Its leaders have sent SAC on the fiscal equivalent of a debauched bender for the last five years. Now the hangover commences. The one thing that won’t help is the one thing the SAC Executive Committee has decided to do — a moratorium on new groups. This will do nothing to ameliorate the crisis. It is useful only as a warning of the huge cuts to come.

How did this crisis come about? The answer is more complicated than “everyone asked us for money,” which is SAC’s preferred answer (imagine if this was an acceptable reason for budget crises in a real government).
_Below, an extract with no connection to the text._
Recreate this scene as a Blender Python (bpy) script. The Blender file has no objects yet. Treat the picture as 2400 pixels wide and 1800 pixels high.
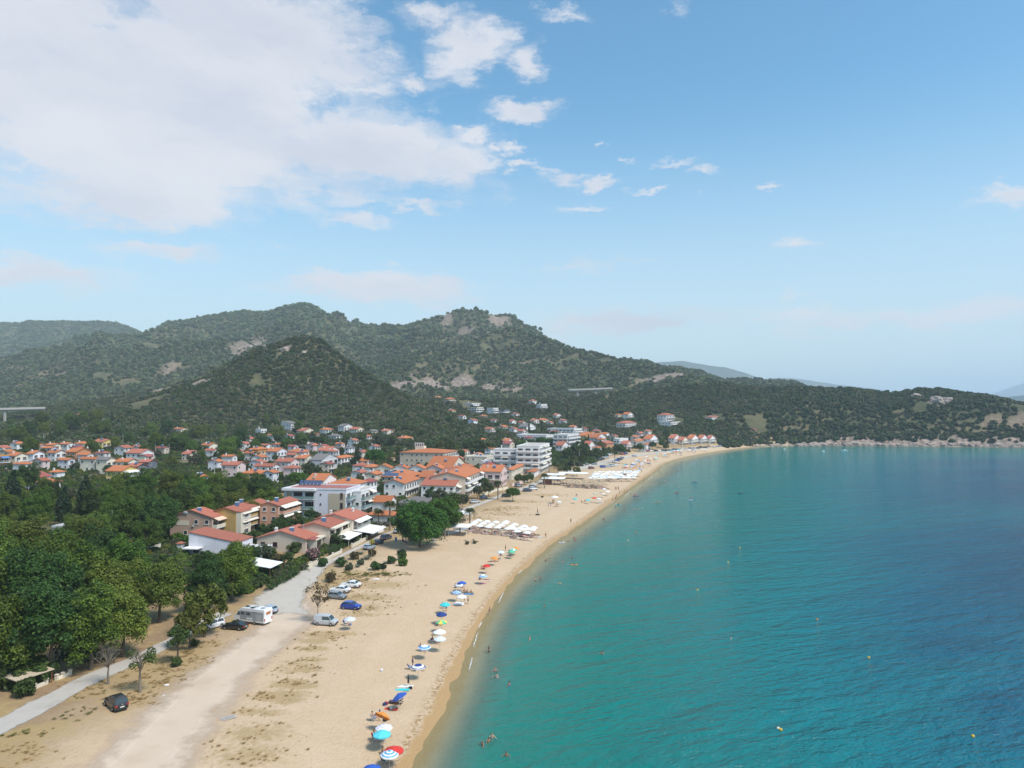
import bpy, bmesh, math, random
import numpy as np
from mathutils import Vector, Matrix
random.seed(7)
rng = np.random.default_rng(7)
SC = bpy.context.scene
COL = SC.collection
R = math.radians

# ------------------------------------------------------------------ camera
F = 1664.0; CAMH = 42.0; HOR = 950.0          # focal length and horizon row in pixels of the 2400x1800 photograph
PITCH = math.atan((HOR - 900.0) / F)
cam_d = bpy.data.cameras.new('camera'); cam = bpy.data.objects.new('camera', cam_d); COL.objects.link(cam)
cam_d.sensor_width = 36.0; cam_d.lens = 36.0 * F / 2400.0; cam_d.clip_start = 1.0; cam_d.clip_end = 60000.0
cam.location = (0, 0, CAMH); cam.rotation_euler = (math.pi / 2 + PITCH, 0, 0)
SC.camera = cam
SC.render.resolution_x, SC.render.resolution_y = 1024, 768

# ------------------------------------------------------------------ colour management
SC.view_settings.view_transform = 'Standard'; SC.view_settings.look = 'None'
SC.view_settings.gamma = 1.0; SC.view_settings.use_curve_mapping = False
SC.view_settings.exposure = 0.48
SC.cycles.use_denoising = True
SC.cycles.max_bounces = 6; SC.cycles.diffuse_bounces = 2; SC.cycles.glossy_bounces = 2
SC.cycles.transmission_bounces = 4; SC.cycles.transparent_max_bounces = 12; SC.cycles.volume_bounces = 1
SC.cycles.caustics_reflective = False; SC.cycles.caustics_refractive = False

# ------------------------------------------------------------------ sun and sky
SUN_EL, SUN_AZ = R(54), R(125)                 # azimuth clockwise from +Y (camera looks along +Y): sun high behind the right shoulder
sd = bpy.data.lights.new('sun', 'SUN'); sd.energy = 3.1; sd.angle = R(13.0); sd.color = (1.0, 0.95, 0.89)
so = bpy.data.objects.new('sun', sd); COL.objects.link(so)
sdir = Vector((math.cos(SUN_EL) * math.sin(SUN_AZ), math.cos(SUN_EL) * math.cos(SUN_AZ), math.sin(SUN_EL)))
so.rotation_euler = sdir.to_track_quat('Z', 'Y').to_euler(); so.location = (0, 0, 300)

class NT:
    """small helper round a node tree"""
    def __init__(s, tree): s.t = tree; s.n = tree.nodes; s.l = tree.links
    def new(s, typ, **kw):
        n = s.n.new(typ)
        for k, v in kw.items(): setattr(n, k, v)
        return n
    def put(s, sock, v):
        if v is None: return
        if isinstance(v, bpy.types.NodeSocket): s.l.new(v, sock)
        else: sock.default_value = v
    def m(s, op, a, b=None, c=None, clamp=False):
        n = s.new('ShaderNodeMath', operation=op, use_clamp=clamp)
        s.put(n.inputs[0], a); s.put(n.inputs[1], b); s.put(n.inputs[2], c)
        return n.outputs[0]
    def sstep(s, v, lo, hi, a=0.0, b=1.0):
        n = s.new('ShaderNodeMapRange', interpolation_type='SMOOTHSTEP')
        s.put(n.inputs[0], v); s.put(n.inputs[1], lo); s.put(n.inputs[2], hi); s.put(n.inputs[3], a); s.put(n.inputs[4], b)
        return n.outputs[0]
    def noise(s, vec, scale, detail=4, rough=0.55, dist=0.0):
        n = s.new('ShaderNodeTexNoise'); s.put(n.inputs['Vector'], vec); n.inputs['Scale'].default_value = scale
        n.inputs['Detail'].default_value = detail; n.inputs['Roughness'].default_value = rough; n.inputs['Distortion'].default_value = dist
        return n.outputs['Fac']
    def mix(s, f, a, b, blend='MIX'):
        n = s.new('ShaderNodeMix', data_type='RGBA', blend_type=blend)
        s.put(n.inputs[0], f); s.put(n.inputs[6], a); s.put(n.inputs[7], b)
        return n.outputs[2]
    def comb(s, x, y, z):
        n = s.new('ShaderNodeCombineXYZ'); s.put(n.inputs[0], x); s.put(n.inputs[1], y); s.put(n.inputs[2], z)
        return n.outputs[0]
    def ramp(s, v, stops, interp='LINEAR'):
        n = s.new('ShaderNodeValToRGB'); n.color_ramp.interpolation = interp
        e = n.color_ramp.elements
        while len(e) < len(stops): e.new(0.5)
        for q, (p, c) in zip(e, stops): q.position = p; q.color = (*c, 1) if len(c) == 3 else c
        s.put(n.inputs[0], v); return n.outputs[0]

world = bpy.data.worlds.new('World'); SC.world = world; world.use_nodes = True
W = NT(world.node_tree); W.n.clear()
sky = W.new('ShaderNodeTexSky', sky_type='NISHITA', sun_disc=False)
sky.sun_elevation = SUN_EL; sky.sun_rotation = SUN_AZ; sky.altitude = 50; sky.air_density = 1.0; sky.dust_density = 0.6; sky.ozone_density = 3.0
tc = W.new('ShaderNodeTexCoord'); sep = W.new('ShaderNodeSeparateXYZ'); W.l.new(tc.outputs['Generated'], sep.inputs[0])
dx, dy, dz = sep.outputs
az0 = W.m('ARCTAN2', dx, dy); el0 = W.m('ARCSINE', dz)
wv = W.comb(W.m('MULTIPLY', az0, 14.0), W.m('MULTIPLY', el0, 30.0), 0.0)
az = W.m('ADD', az0, W.m('MULTIPLY_ADD', W.noise(wv, 1.0, 6, 0.68), 0.13, -0.065)); wv2 = W.comb(W.m('MULTIPLY', az0, 14.0), W.m('MULTIPLY', el0, 30.0), 7.0)
el = W.m('ADD', el0, W.m('MULTIPLY_ADD', W.noise(wv2, 1.0, 6, 0.68), 0.066, -0.033))
zc = W.m('ADD', W.m('MAXIMUM', dz, 0.0), 0.10)
pu, pv = W.m('DIVIDE', dx, zc), W.m('DIVIDE', dy, zc)
pvec = W.comb(pu, pv, 0.0)
# clouds: (photo column, row, half width, half height, weight); placed by direction in the sky
CLOUDS = [(330, 240, 640, 270, 1.25), (860, 345, 330, 120, 1.0), (600, 90, 360, 170, 1.1), (60, 80, 420, 260, 1.2), (300, 460, 420, 85, 0.9),
          (1075, 385, 110, 60, 0.85), (1090, 95, 130, 80, 0.85), (1235, 135, 70, 50, 0.7), (1225, 250, 100, 30, 0.85), (970, 190, 70, 24, 0.6),
          (1325, 418, 60, 20, 0.8), (1220, 380, 50, 15, 0.8), (1405, 424, 48, 15, 0.75), (1520, 440, 55, 10, 0.7), (1650, 396, 60, 17, 0.6), (1400, 325, 22, 11, 0.55),
          (1205, 335, 28, 16, 0.6), (1360, 485, 80, 13, 0.6), (1640, 446, 22, 10, 0.55), (1800, 443, 36, 8, 0.5), (1870, 566, 75, 18, 0.55), (2370, 452, 150, 40, 1.0),
          (900, 672, 300, 50, 1.0), (790, 512, 110, 22, 0.7), (70, 640, 260, 55, 0.9), (380, 585, 170, 30, 0.9), (1330, 630, 120, 20, 0.4), (2150, 742, 420, 40, 0.65),
          (1330, 20, 60, 24, 0.5), (1585, 15, 34, 22, 0.4), (1850, 698, 90, 9, 0.35), (1450, 755, 420, 50, 0.6), (1010, 25, 110, 34, .65), (905, 115, 70, 44, .6), (860, 205, 90, 40, .65), (1140, 55, 80, 44, .7), (1165, 338, 40, 15, .65), (1108, 300, 60, 26, .7), (975, 478, 130, 15, .6), (1300, 398, 50, 12, .6), (1575, 372, 70, 10, .45), (660, 570, 80, 10, .45), (790, 603, 60, 9, .4), (1480, 365, 30, 9, .5), (1200, 405, 34, 12, .6), (1010, 250, 60, 18, .5), (1440, 610, 150, 12, .35)]
cov = None
for cx, cy, rx, ry, wt in CLOUDS:
    a0 = math.atan((cx - 1200) / F); c = math.cos(a0); e0 = math.atan((HOR - cy) / F * c)
    da = W.m('MULTIPLY_ADD', az, F / (rx * 1.18) / (c * c), -a0 * F / (rx * 1.18) / (c * c))
    de = W.m('MULTIPLY_ADD', el, F / (ry * 1.18) / c, -e0 * F / (ry * 1.18) / c)
    q = W.m('SUBTRACT', 1.0, W.m('SQRT', W.m('ADD', W.m('MULTIPLY', da, da), W.m('MULTIPLY', de, de))))
    q = W.m('MULTIPLY', W.m('MAXIMUM', q, -1.2), wt)
    cov = q if cov is None else W.m('SMOOTH_MAX', cov, q, 0.12)
far = W.sstep(W.m('MAXIMUM', W.m('SUBTRACT', W.m('ABSOLUTE', az), 0.64), W.m('SUBTRACT', el, 0.58)), 0.0, 0.25)
gen = W.m('MULTIPLY_ADD', W.noise(pvec, 0.55, 3), 5.0, -2.6)
cov = W.m('MAXIMUM', cov, W.m('ADD', gen, W.m('MULTIPLY_ADD', far, 2.0, -2.0)))
n1 = W.noise(pvec, 1.5, 9, 0.62, 0.35)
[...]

It starts with the SAC reserve fund, in which all the unspent money in student government — from student groups and from student-government branches like Social Planning and Events Commitee — is pooled at the end of every year. The reserve fund is a cushion for SAC; think of it as a rainy-day fund.
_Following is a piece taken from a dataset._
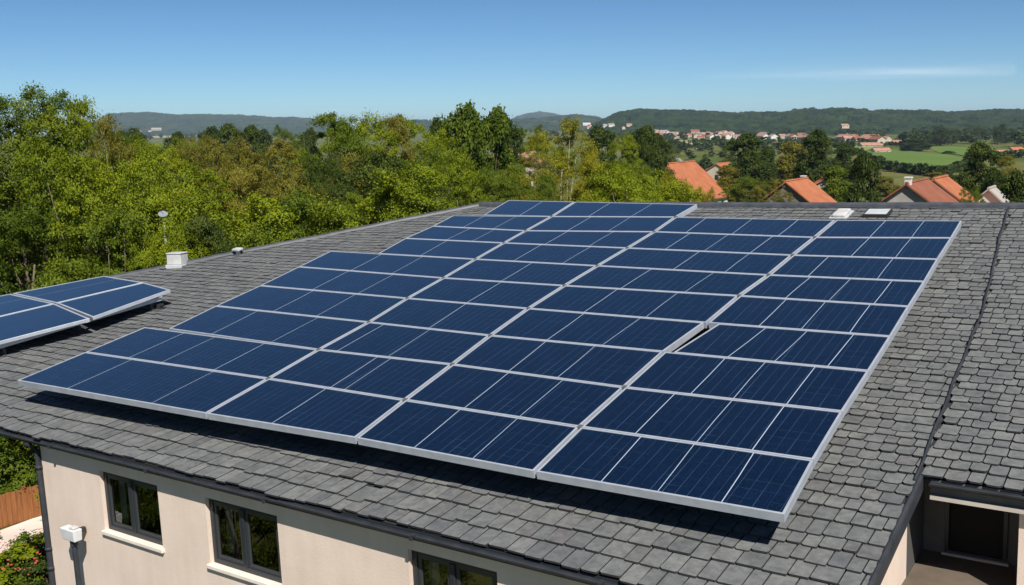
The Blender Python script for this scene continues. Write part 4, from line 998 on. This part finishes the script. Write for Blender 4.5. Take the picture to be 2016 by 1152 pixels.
fence((-70,1062), (140,1000), 1.15, 'orange brown timber board fence at the lower left beside the patio')
fence((-60,905), (30,885), 1.6, 'orange timber fence behind the bushes below the eave at left')
def bush(px, py, h, wd, leaf, label, flower=None, nfl=60):
    p = gpoint(px, py); s = h/3
    r = plant('shrub', leaf, tuple(p), h, wd, 'bush', label, 'bush', None)
    if flower:
        mb = MB(); g_ = np.random.default_rng(int(px+py+500))
        for k in range(nfl):
            d = g_.normal(size=3); d[2] = abs(d[2])+.3; d /= np.linalg.norm(d); c = Vector((d[0]*1.75, d[1]*1.75, 1.45+d[2]*1.45)); n_ = Vector(d); a = n_.orthogonal().normalized(); b = n_.cross(a); rr = .055*g_.uniform(.7, 1.4)
            ring = [c+(a*math.cos(t)+b*math.sin(t))*rr*(1 if q % 2 else .6)+n_*.02 for q, t in enumerate(np.linspace(0, 6.283, 10, endpoint=False))]
            mb.add([c+n_*.05]+ring, [(0, 1+q, 1+(q+1) % 10) for q in range(10)])
        mb.build('blossom', M[flower], r)
bush(25,985,2.6,3.2,'green','large green bush below the eave, in front of the timber fence')
bush(-25,960,2.8,3.4,'bright','bright bush at the left picture edge below the eave')
bush(62,978,2.2,2.4,'bright','bright green bush against the dark downspout below the eave')
bush(35,905,1.5,2.4,'green','bush with white blossoms just under the eave at left', 'flower_white', 90)
bush(78,1142,1.5,2.2,'green','red flowering bush beside the house corner at the patio', 'flower_red', 110)
bush(20,1165,1.4,2.8,'bright','green bush with a few red flowers at the bottom left corner', 'flower_red', 40)
bush(-40,1160,1.7,2.6,'green','green bush cut by the bottom left corner of the picture')
bush(95,1165,1.3,2.0,'dark','dark low bush at the foot of the downspout')
# trees standing in front of the house, below the picture: the windows mirror them
for x, y, h, lf in ((-11.5,-5.5,7,'green'),(-14.5,-7,8,'bright'),(-18,-8.5,8,'green'),(-22,-11,8,'olive'),(-26,-10,9,'dark'),(-8,-6.5,6,'green'),(-13,-11,7,'dark')):
    p = HM @ Vector((x, y, 0)); z = float(gz(p.x, p.y))
    plant('round', lf, (p.x, p.y, z), h, h*.8, label='leafy tree on the lawn in front of the beige wall', group='trees in front of the house')
# satellite dish on a mast among the trees
p = at(321, 422, 33.); z = float(gz(p[0], p[1])); dish = empty('satellite_dish', (p[0], p[1], z), label='pale grey satellite dish on a mast among the trees left', cat='satellite dish')
mb = MB(); mb.tube([(0,.05,0),(0,.05,p[2]-z)], .035, 8); mb.build('mast', M['grey_vent'], dish)
mb = MB(); nrg, nsg = 5, 20; c0 = Vector((0,0,p[2]-z)); ax = Vector((.25,-.55,.8)).normalized(); a = ax.orthogonal().normalized(); b = ax.cross(a); vs = [c0]
for i_ in range(1, nrg+1):
    for k in range(nsg): r_ = .14*i_/nrg; t = 2*math.pi*k/nsg; vs.append(c0+(a*math.cos(t)*1.1+b*math.sin(t))*r_+ax*(r_*r_*1.3))
fs = [(0,1+k,1+(k+1) % nsg) for k in range(nsg)]+[(1+(i_-1)*nsg+k, 1+i_*nsg+k, 1+i_*nsg+(k+1) % nsg, 1+(i_-1)*nsg+(k+1) % nsg) for i_ in range(1, nrg) for k in range(nsg)]
mb.add(vs, fs); o = mb.build('dish', noisy('dish_grey', (.17,.19,.21), (.23,.25,.27), 6, .6), dish, smooth=True); sm = o.modifiers.new('thick', 'SOLIDIFY'); sm.thickness = .012
mb = MB(); mb.tube([c0+b*.18+ax*.04, c0+ax*.2], .01, 6); mb.build('feed_arm', M['alu_dark'], dish)

# ------------------------------------------------------------------ haze: pale air over the whole valley
hz = bpy.data.materials.new('haze'); hz.use_nodes = True; t = hz.node_tree; t.nodes.clear()
ou = t.nodes.new('ShaderNodeOutputMaterial'); pv = t.nodes.new('ShaderNodeVolumePrincipled')
pv.inputs['Color'].default_value = (.62,.81,1,1); pv.inputs['Density'].default_value = .000062; pv.inputs['Anisotropy'].default_value = 0
t.links.new(pv.outputs[0], ou.inputs['Volume'])
mb = MB(); mb.box(-17000, 17000, -17000, 17000, -33, 140); mb.build('haze', hz, kind='stuff')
Up until about 2006, the SAC reserve fund had about $450,000 and that amount remained steady, according to figures from the Office of Student Affairs. Then SAC started dipping into its reserves — after all, the reserve fund had all that money. New, more generous guidelines were adopted. By last year, all restraint had collapsed. The Executive Committee proposed a budget that not only spent all of its historic increase from the Undergraduate Assembly but also drained $170,000 from the reserve fund. Now just over $100,000 is left — more than $300,000 has been spent in four years.
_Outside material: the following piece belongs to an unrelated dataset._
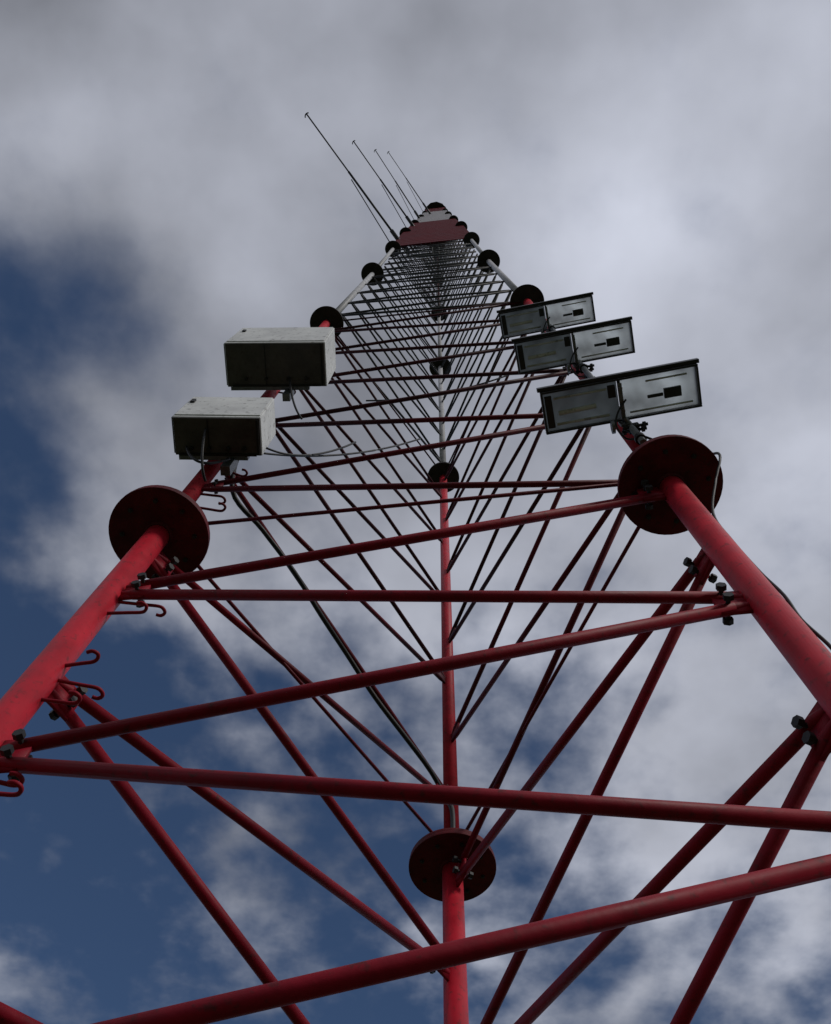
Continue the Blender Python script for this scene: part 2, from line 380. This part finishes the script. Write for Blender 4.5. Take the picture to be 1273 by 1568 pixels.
dens=math_('ADD',math_('MULTIPLY',math_('SUBTRACT',n1,.5),amp),math_('MULTIPLY',math_('SUBTRACT',n2,.5),.6))
dens=math_('ADD',dens,math_('MULTIPLY',math_('SUBTRACT',n3,.5),sstep(v,.15,.6,.6,1.2)))
low=sstep(v,.32,.75); left=sstep(u,.42,-.10)
base=math_('SUBTRACT',1.05,math_('MULTIPLY',low,math_('ADD',.62,math_('MULTIPLY',left,.26))))
base=math_('SUBTRACT',base,math_('MULTIPLY',blob(-.46,.14,.18,.08),.78))
base=math_('SUBTRACT',base,math_('MULTIPLY',blob(-.48,.30,.12,.14),.6))
base=math_('SUBTRACT',base,math_('MULTIPLY',blob(-.60,.52,.26,.28),.85))
base=math_('ADD',base,math_('MULTIPLY',blob(-.25,.52,.12,.10),.25))
base=math_('ADD',base,math_('MULTIPLY',blob(.45,.75,.16,.2),.4))
dens=math_('ADD',dens,base)
cov=sstep(dens,-.02,1.05)
br=math_('ADD',.315,math_('MULTIPLY',math_('SUBTRACT',noise(3.4,5,(4.4,6.1,0),.48),.5),.66))
br=math_('ADD',br,math_('MULTIPLY',sstep(u,-.3,.4),.12))
br=math_('ADD',br,math_('MULTIPLY',blob(.20,.05,.13,.1),.20))
br=math_('ADD',br,math_('MULTIPLY',blob(-.32,-.02,.12,.07),.12))
br=math_('ADD',br,math_('MULTIPLY',blob(-.45,-.12,.15,.07),-.05))
br=math_('ADD',br,math_('MULTIPLY',sstep(v,.5,.9),.05))
br=math_('MAXIMUM',br,.14)
cc=N(nt,'ShaderNodeMix',data_type='RGBA',blend_type='MULTIPLY'); cc.inputs[0].default_value=1
cc.inputs[6].default_value=(9.3,9.75,11.3,1); L.new(br,cc.inputs[7])
sk=N(nt,'ShaderNodeMix',data_type='RGBA',blend_type='MULTIPLY'); sk.inputs[0].default_value=1; L.new(sky.outputs[0],sk.inputs[6]); sk.inputs[7].default_value=(.42,.50,.61,1)
mx=N(nt,'ShaderNodeMix',data_type='RGBA'); L.new(cov,mx.inputs[0]); L.new(sk.outputs[2],mx.inputs[6]); L.new(cc.outputs[2],mx.inputs[7])
L.new(mx.outputs[2],bg.inputs[0])

# ------------------------------------------------------------------ camera
cd=bpy.data.cameras.new('camera'); cam=bpy.data.objects.new('camera',cd); sc.collection.objects.link(cam); sc.camera=cam
cd.sensor_fit='VERTICAL'; cd.sensor_height=24; cd.lens=1404.84/1568*24; cd.clip_end=6000; cd.clip_start=.02
p=math.radians(69.669); r_=math.radians(3.577)
F=Vector((0,math.cos(p),math.sin(p)));U=Vector((0,-math.sin(p),math.cos(p)));R=Vector((1,0,0))
Rp=math.cos(r_)*R+math.sin(r_)*U; Up=-math.sin(r_)*R+math.cos(r_)*U
cam.matrix_world=Matrix((Rp,Up,-F)).transposed().to_4x4()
Why such recklessness? College senior and former SAC chairwoman Ali Huberlie noted candidly that she and her Executive board members just weren’t willing to make cuts. Nor were they willing to seriously penalize groups that went into debt. The reason they gave was that groups deserved more money than SAC was budgeted — a view enthusiastically endorsed by the groups. But thinking you deserve more money is no reason to spend money you don’t have, and it was this decision by generations of SAC executives that has landed us in this mess. For sure, more debt and more groups have added weight. But it was its refusal to spend within its means — a refusal to make hard choices — that was SAC’s original sin.

Enacting a moratorium on new groups is exactly the one measure that will do nothing to help the current crisis. Too much money is going out to existing groups. Even if SAC adds no new groups for the whole year, it still must find a way to patch a $170,000 hole in its year-to-year budget. It will do so by forcing indebted groups to raise revenue and by cutting funding, most likely for costly club-sport travel and publication printing.

What is needed in the long term is a full, expert study, conducted by brilliant fiscal analysts — I hear we have this school or something with lots of them — who can model the financial impact of SAC recognition, de-recognition, debt and the impact of SAC budgeting decisions. A moratorium makes this study harder, not easier, since it disrupts emerging trends necessary to understand what is actually going on with SAC.

But beyond the study, in the short term, there is a simple, fair solution to the SAC crisis: the SAC Executive Board should follow its own constitution and budget strictly within the money given to it by the UA, even if this means giving groups less than the guidelines require. The UA should allocate SAC more money, by all means, but the reserve fund should return to its role as an emergency fund, breached only in extraordinary circumstances. This will mean cuts for everyone, and tough choices, but a transparent process that involves every SAC group — not just SAC leaders — can create the political will necessary to return to saner times.

SAC should gird itself to make the real, tough choices to restore probity to its balance sheet. This moratorium is not one of them.